Back on the dirt road, we keep walking west.  Beyond the fields of cane to the south, we can see the smokestack of the ingenio Chiquitico Fabregat, the old Ariosa mill where Esteban worked as a free-man, renamed after a martyred 26 of July revolutionary working clandestinely in Remedios.  Small, scattered houses, gurgling with pigs and chickens, line the dirt road, facing the cane fields that stretch like a huge green lake to our right.  

A local cultura worker waves to us as we approach the mill. We follow her into the one room Casa de Cultura at the edge of town where fruit juice and sandwiches await.  Music from a boom box vibrates the building and serves as the accompaniment for a little girl dancing and singing to a pop tune evidently known, if all the lip-synching and clapping to the steady rhythm is any indication, to all in the room but me.  Half the town crowd into or around the building, watching us through windows and door.

 A tall guajiro in a straw hat waits for us outside.  He straddles a bicycle.

“I’m your guide to Zulueta,” he announces. “An embarrassment of guides,” I say to Alexis and Joel. 


***

Our guide of guides pushes his bike as he leads us down a beautiful dirt road lined with majestic and immense Palmas Reales (royal palms).   We walk into Zulueta through its sport fields entrance.  Our path cuts through three baseball diamonds and two soccer fields, something that I have not seen often on the island.  Turns out that Zulueta considers itself ground zero for the development of soccer, futbol, in Cuba.  “Zulueta, tu futobol es el Mejor,” reads the caption carved into a cement pedestal holding a soccer ball at the entrance of the Camilo Cienfuegos soccer field at the edge of town.  Zulueta, has long been considered the cradle of Cuban soccer, with its home club, FC Villa Clara, boasting some 13-league title wins since 1980. (The documentary Gol de Cuba explores this in depth).  


“It’s not competing with baseball yet,” says Alexis, “but it’s catching up. It is inevitable. We have many athletes. We’re outside all the time. It’s a new sport for a new era.”

Two dozen spectators dot the bleachers, periodically standing and yelling at the young men exhausting themselves in the Cuban sun.


At the Casa de Cultura, a half dozen teenage girls dressed in carnival outfits sit on the front steps waiting for us.  They look bored. Talking to each other because that is what young girls dressed in carnival outfits do. In unison they glance our way as we round the corner.  They stop talk for a split second in mid-sentence, as if posing for a photo. Then they look away and continue talking, totally disinterested.  The local promotora, a tall, elegant woman claps her hands and calls the girls to their battle stations.  

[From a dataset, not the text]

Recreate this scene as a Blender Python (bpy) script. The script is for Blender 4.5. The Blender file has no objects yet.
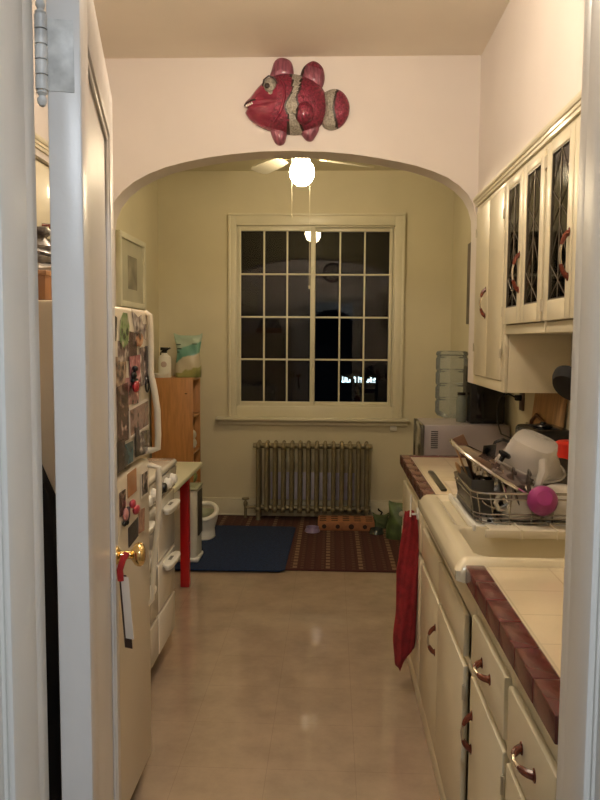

Inside, the promotora pulls a microphone on stage and officially welcomes us to Zulueta and begins the welcome by introducing a singer with a powerful voice, the teen age dancers who swivel and strut through their routine, and a historian who gives us a summary of the history of Zulueta. Halfway through the singer’s stage time, soft rain drops begin to drop as a warning of what’s coming. We all hustle to move the chairs under the roof covering the stage and the remainder of the show goes on. This was to be the only rain I saw felt during the two week walk. 


We stand around making small talk for a few minutes after the show as the rain calms. A car waits to take us to the Casa de Protocolo, just south of town.  I looked forward to exploring the town, but it is not to be. The Casa de Protocolo is in Taon, too far from the center of town. 

A combination hotel and sports training facility, the Casa de Protocolo teases us with an olympic pool in the center of the complex. Sports terrains—basketball courts and 400-meter track—stretching just beyond the fence did not entice quite as much. A restaurant, public TV area and outdoor café provide the socializing spaces. The local organizer led us to the VIP compound, a series of rooms and facilities beyond the pool, not attached to the main sports unit. We eat quickly and settle into our rooms, ready to call it a day.